-- Data provided start --
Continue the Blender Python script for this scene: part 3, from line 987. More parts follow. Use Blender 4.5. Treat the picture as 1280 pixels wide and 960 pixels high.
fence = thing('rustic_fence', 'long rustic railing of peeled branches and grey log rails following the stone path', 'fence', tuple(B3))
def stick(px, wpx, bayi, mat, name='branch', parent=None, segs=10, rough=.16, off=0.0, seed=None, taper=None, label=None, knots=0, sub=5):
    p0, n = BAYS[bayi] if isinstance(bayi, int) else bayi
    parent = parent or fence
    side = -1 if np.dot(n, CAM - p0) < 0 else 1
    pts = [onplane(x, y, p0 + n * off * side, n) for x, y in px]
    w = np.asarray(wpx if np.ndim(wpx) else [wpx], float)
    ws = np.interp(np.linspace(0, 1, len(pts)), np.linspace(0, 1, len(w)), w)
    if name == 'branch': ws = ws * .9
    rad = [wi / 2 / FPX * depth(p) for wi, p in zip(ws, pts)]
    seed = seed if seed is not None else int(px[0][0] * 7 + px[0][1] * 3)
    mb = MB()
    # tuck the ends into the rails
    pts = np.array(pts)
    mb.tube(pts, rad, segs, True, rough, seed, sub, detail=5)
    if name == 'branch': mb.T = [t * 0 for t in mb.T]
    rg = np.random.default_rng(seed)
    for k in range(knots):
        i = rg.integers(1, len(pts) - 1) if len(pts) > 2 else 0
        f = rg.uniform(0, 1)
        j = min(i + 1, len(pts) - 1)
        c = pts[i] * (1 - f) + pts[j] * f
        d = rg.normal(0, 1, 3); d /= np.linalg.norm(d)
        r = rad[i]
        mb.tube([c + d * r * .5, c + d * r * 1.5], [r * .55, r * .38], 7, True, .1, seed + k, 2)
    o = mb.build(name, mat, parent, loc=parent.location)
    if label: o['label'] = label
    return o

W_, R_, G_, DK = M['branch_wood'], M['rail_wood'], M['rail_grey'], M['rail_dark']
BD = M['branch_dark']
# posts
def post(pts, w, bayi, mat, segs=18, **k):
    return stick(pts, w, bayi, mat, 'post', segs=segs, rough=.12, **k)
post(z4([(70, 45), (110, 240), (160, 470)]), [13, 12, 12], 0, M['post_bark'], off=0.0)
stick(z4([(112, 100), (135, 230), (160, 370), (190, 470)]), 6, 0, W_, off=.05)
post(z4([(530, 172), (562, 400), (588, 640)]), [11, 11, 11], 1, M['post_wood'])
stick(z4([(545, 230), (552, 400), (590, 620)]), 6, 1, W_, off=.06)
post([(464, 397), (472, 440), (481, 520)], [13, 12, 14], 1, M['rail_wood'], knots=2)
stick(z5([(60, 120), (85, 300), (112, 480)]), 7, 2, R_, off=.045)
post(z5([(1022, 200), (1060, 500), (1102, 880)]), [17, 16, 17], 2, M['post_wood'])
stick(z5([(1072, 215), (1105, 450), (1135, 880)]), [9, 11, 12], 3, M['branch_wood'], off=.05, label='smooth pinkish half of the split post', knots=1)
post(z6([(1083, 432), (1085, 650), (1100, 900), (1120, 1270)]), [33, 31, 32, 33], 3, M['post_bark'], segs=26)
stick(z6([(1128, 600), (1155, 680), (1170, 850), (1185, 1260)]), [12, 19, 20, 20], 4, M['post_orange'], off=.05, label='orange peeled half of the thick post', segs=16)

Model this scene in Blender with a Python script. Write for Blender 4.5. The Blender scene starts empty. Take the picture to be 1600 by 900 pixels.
-- Data provided end --
> [Your objective]
From the material above, copy each line that includes the word "this".

> [Task response]
Continue the Blender Python script for this scene: part 3, from line 987. More parts follow. Use Blender 4.5. Treat the picture as 1280 pixels wide and 960 pixels high.
Model this scene in Blender with a Python script. Write for Blender 4.5. The Blender scene starts empty. Take the picture to be 1600 by 900 pixels.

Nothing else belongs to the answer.